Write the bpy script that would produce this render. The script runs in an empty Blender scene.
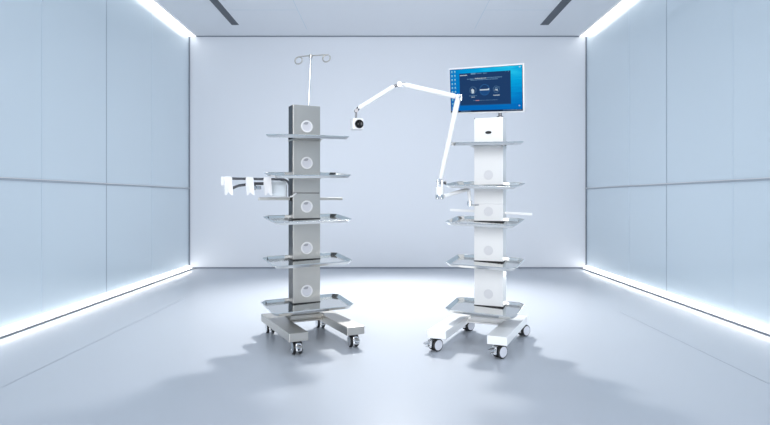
import bpy, bmesh, math
from mathutils import Vector, Matrix, Euler
C = bpy.context.scene.collection
PI = math.pi
F = 570.0; CXP = 387.0; CYP = 199.0; H = 0.9      # focal length in pixels, vanishing point, eye height
def at(u, v, Y):                                   # a measured picture point at depth Y -> metres
    return Vector(((u - CXP) * Y / F, Y, H - (v - CYP) * Y / F))

# ------------------------------------------------------------------ materials
def lin(c):
    return tuple(((x / 255) / 12.92 if x / 255 <= .04045 else ((x / 255 + .055) / 1.055) ** 2.4) for x in c)
def mat(name, rgb, rough=.5, metal=0, coat=0, emit=0, noise=0, nscale=(40, 40, 40), bump=0, spec=.5, alpha=1, trans=0):
    m = bpy.data.materials.new(name); m.use_nodes = True
    nt = m.node_tree; b = nt.nodes['Principled BSDF']
    col = lin(rgb) + (1,)
    b.inputs['Base Color'].default_value = col
    b.inputs['Roughness'].default_value = rough
    b.inputs['Metallic'].default_value = metal
    b.inputs['Coat Weight'].default_value = coat
    b.inputs['Coat Roughness'].default_value = .08
    b.inputs['Specular IOR Level'].default_value = spec
    b.inputs['Alpha'].default_value = alpha
    b.inputs['Transmission Weight'].default_value = trans
    if emit:
        b.inputs['Emission Color'].default_value = col
        b.inputs['Emission Strength'].default_value = emit
    tc = nt.nodes.new('ShaderNodeTexCoord'); mp = nt.nodes.new('ShaderNodeMapping')
    mp.inputs['Scale'].default_value = nscale
    n = nt.nodes.new('ShaderNodeTexNoise'); n.inputs['Scale'].default_value = 1; n.inputs['Detail'].default_value = 3
    nt.links.new(tc.outputs['Object'], mp.inputs['Vector']); nt.links.new(mp.outputs['Vector'], n.inputs['Vector'])
    if noise:
        mr = nt.nodes.new('ShaderNodeMapRange')
        mr.inputs['To Min'].default_value = max(0, rough - noise); mr.inputs['To Max'].default_value = min(1, rough + noise)
        nt.links.new(n.outputs['Fac'], mr.inputs['Value']); nt.links.new(mr.outputs['Result'], b.inputs['Roughness'])
    if bump:
        bp = nt.nodes.new('ShaderNodeBump'); bp.inputs['Strength'].default_value = bump; bp.inputs['Distance'].default_value = .001
        nt.links.new(n.outputs['Fac'], bp.inputs['Height']); nt.links.new(bp.outputs['Normal'], b.inputs['Normal'])
    return m
M = {}
M['steel'] = mat('brushed_steel', (180, 178, 174), .34, 1, noise=.07, nscale=(6, 6, 260), bump=.05)
M['legsteel'] = mat('satin_steel', (180, 178, 174), .37, 1, noise=.06, nscale=(160, 5, 160), bump=.04)
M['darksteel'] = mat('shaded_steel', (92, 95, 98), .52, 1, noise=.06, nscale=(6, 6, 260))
M['traysteel'] = mat('polished_steel', (224, 224, 222), .13, 1, noise=.04, nscale=(9, 120, 9))
M['chrome'] = mat('chrome', (215, 216, 218), .12, 1, noise=.03)
M['dark_chrome'] = mat('dark_chrome', (105, 105, 108), .25, 1, noise=.05)
M['white'] = mat('white_enamel', (234, 235, 236), .32, 0, coat=.3, noise=.05)
M['plastic'] = mat('white_plastic', (220, 221, 224), .4, noise=.05)
M['recess'] = mat('port_cup', (196, 198, 206), .45, noise=.05)
M['port_white'] = mat('flush_port_cover', (216, 217, 221), .45, noise=.05)
M['clear'] = mat('clear_plastic', (228, 236, 242), .15, noise=.05, alpha=.55)
M['dark'] = mat('dark_rubber', (18, 18, 21), .45, noise=.1)
M['seam'] = mat('shadow_gap', (26, 26, 28), .7, noise=.1)
M['lens'] = mat('lens_glass', (6, 7, 11), .22, noise=.03, spec=.3)
M['hub'] = mat('grey_hub', (203, 206, 215), .4, noise=.05)
M['floor'] = mat('floor_resin', (186, 192, 201), .26, nscale=(2, 2, 2), spec=.5)
M['back'] = mat('back_wall_panel', (218, 222, 229), .48, noise=.05, nscale=(30, 30, 2))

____

Of all the lines above, how many contain "nscale"? Give the number and nothing more.

> [Response] 8